Task goal. Everything from the first line to the line containing "R = math.radians" is to be repeated exactly; nothing past it.

Recorded information.

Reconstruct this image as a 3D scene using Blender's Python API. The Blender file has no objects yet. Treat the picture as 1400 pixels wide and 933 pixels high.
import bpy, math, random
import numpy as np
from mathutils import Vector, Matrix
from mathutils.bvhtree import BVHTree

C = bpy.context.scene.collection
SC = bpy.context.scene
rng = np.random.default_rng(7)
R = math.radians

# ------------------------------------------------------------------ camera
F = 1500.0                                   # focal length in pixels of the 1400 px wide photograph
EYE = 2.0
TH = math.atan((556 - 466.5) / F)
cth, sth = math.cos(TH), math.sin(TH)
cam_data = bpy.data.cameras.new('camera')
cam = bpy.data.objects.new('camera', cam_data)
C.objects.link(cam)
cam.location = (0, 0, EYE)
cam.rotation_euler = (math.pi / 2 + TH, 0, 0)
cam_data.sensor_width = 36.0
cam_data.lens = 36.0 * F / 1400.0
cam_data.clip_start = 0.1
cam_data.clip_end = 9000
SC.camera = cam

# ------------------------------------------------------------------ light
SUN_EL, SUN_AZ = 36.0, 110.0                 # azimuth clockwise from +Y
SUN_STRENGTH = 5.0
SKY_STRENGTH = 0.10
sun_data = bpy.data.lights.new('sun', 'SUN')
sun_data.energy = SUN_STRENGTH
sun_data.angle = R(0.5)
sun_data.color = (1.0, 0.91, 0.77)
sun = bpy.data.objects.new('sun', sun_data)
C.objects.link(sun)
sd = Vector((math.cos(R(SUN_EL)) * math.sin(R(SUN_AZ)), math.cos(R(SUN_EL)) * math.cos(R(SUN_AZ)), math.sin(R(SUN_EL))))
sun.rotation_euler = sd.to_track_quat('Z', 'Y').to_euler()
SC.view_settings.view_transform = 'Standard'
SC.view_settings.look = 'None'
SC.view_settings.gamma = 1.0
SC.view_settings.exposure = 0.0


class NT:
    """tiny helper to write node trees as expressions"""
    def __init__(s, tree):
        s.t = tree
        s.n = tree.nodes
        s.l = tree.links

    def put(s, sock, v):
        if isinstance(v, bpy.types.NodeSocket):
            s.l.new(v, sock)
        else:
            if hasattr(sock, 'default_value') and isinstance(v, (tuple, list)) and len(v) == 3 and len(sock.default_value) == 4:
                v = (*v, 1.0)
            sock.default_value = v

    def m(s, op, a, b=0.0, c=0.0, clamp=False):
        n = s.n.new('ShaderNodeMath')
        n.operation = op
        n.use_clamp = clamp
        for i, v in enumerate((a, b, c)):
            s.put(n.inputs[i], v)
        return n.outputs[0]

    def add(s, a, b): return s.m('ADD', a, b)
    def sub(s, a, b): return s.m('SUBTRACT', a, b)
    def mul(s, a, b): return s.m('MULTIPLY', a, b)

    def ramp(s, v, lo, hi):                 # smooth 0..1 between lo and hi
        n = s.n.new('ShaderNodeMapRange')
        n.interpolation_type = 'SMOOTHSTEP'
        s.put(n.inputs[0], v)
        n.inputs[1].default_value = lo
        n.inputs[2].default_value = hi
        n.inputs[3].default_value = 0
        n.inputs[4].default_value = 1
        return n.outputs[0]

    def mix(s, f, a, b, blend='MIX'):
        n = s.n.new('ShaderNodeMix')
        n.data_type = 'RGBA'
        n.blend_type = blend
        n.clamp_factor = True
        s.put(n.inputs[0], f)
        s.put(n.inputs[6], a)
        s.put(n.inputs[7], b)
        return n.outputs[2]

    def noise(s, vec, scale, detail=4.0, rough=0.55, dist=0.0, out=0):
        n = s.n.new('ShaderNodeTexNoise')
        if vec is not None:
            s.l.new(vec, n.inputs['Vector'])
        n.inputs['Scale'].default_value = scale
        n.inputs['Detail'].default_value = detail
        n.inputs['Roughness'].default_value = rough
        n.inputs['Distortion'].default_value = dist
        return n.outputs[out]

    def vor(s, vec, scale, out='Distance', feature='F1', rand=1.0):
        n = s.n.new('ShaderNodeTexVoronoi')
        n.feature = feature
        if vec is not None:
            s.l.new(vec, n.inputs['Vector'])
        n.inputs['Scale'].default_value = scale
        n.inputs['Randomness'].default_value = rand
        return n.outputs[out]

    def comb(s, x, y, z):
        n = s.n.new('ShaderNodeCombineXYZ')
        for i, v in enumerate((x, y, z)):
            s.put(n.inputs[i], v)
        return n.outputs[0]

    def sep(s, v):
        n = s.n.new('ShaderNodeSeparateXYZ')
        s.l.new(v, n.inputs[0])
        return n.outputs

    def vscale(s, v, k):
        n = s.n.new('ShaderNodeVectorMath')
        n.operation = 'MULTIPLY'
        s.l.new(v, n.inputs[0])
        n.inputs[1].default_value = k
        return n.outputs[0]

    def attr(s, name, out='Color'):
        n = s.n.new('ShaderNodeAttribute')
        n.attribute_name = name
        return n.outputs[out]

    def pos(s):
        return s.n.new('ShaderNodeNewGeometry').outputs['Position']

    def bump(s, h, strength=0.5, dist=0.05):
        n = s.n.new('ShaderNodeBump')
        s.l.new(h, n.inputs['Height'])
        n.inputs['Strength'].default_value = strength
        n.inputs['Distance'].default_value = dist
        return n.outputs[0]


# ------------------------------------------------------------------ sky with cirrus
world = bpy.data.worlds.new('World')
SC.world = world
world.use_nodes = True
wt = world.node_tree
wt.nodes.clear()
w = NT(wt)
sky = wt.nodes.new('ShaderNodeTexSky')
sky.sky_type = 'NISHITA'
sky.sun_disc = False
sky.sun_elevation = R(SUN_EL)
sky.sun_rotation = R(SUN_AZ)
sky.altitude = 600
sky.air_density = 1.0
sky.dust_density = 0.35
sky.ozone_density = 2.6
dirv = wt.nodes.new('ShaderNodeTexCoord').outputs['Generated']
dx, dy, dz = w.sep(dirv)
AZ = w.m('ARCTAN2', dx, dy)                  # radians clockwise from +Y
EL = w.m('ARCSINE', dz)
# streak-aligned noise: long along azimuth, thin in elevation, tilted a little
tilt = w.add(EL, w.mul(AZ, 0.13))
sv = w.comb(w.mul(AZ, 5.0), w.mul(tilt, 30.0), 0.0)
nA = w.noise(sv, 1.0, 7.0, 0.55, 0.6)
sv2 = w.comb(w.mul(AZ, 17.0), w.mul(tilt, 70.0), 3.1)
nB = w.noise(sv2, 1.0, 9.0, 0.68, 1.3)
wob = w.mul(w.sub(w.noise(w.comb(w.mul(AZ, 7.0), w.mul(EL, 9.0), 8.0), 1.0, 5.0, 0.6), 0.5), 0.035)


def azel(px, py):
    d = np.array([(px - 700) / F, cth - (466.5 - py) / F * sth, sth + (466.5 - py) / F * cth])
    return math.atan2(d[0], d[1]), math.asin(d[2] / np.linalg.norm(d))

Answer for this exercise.
Reconstruct this image as a 3D scene using Blender's Python API. The Blender file has no objects yet. Treat the picture as 1400 pixels wide and 933 pixels high.
import bpy, math, random
import numpy as np
from mathutils import Vector, Matrix
from mathutils.bvhtree import BVHTree

C = bpy.context.scene.collection
SC = bpy.context.scene
rng = np.random.default_rng(7)
R = math.radians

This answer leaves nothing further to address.